Nelson receives Dartmouth postdoctoral fellowship

Garrett Nelson Congratulations to Garrett Nelson (PhD ’16) who was named one of seven postdoctoral students to Dartmouth’s Society of Fellows, the second cohort of rising scholars to be selected since Dartmouth president Phil Hanlon laid out a vision for this society three years ago.

Nelson, who will attain his PhD in August, is a historical geographer whose work focuses on the history of landscape planning in the United States. His dissertation, “A Place Altogether: Planning and the Search for Unit Landscapes, 1816–1956,” takes a historical approach to the question of what size areas are appropriate to plan as a whole. By following debates among planners, scientists, social reformers, and politicians about how to evaluate unity and diversity in spatial terms, Nelson examines both the institutional and the moral consequences of calling some part of the Earth’s surface a “single” place. His work explores how the different kinds of “unit” geographies in which planners operate—from neighborhoods and towns to metropolises and eco-regions—bear the traces of socially-contested processes of inclusion and exclusion. More broadly, Nelson is interested the ways that groups come to organize themselves geographically, and how these patterns trace onto ideological arguments about justice, community, state power, and environmental regulation. His advisor is Bill Cronon.

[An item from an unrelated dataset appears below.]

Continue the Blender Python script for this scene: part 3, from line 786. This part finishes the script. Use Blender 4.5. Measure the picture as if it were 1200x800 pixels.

Other fellows include Michael Barany, who receives his PhD in the history of science from Princeton University;Yesenia Barragan, who did her doctoral work in history at Columbia University; Nathalie Batraville, who receives a PhD in French from Yale University;  Alexander Sotelo Eastman, who receives his doctoral degree from Washington University in St. Louis in Romance languages and literatures—Spanish; Tatiana Reinoza; who receives her PhD in art history from the University of Texas at Austin; and Yana Stainova, whose doctorate is in anthropology and is from Brown University.

This year’s fellows, selected from a pool of 736 applicants, begin three-year fellowships on Sept. 1. The fellows will participate in the activities of the society, including presenting their own work through society-sponsored symposiums and events. They will hold appointments as non-tenure-track lecturers in a department. They will teach one course during two academic years, and will be in residence for the fall, winter, and spring terms, and during one of two summer terms. Fellows will receive a stipend and will participate in pedagogical training through the Dartmouth Center for the Advancement of Learning (DCAL).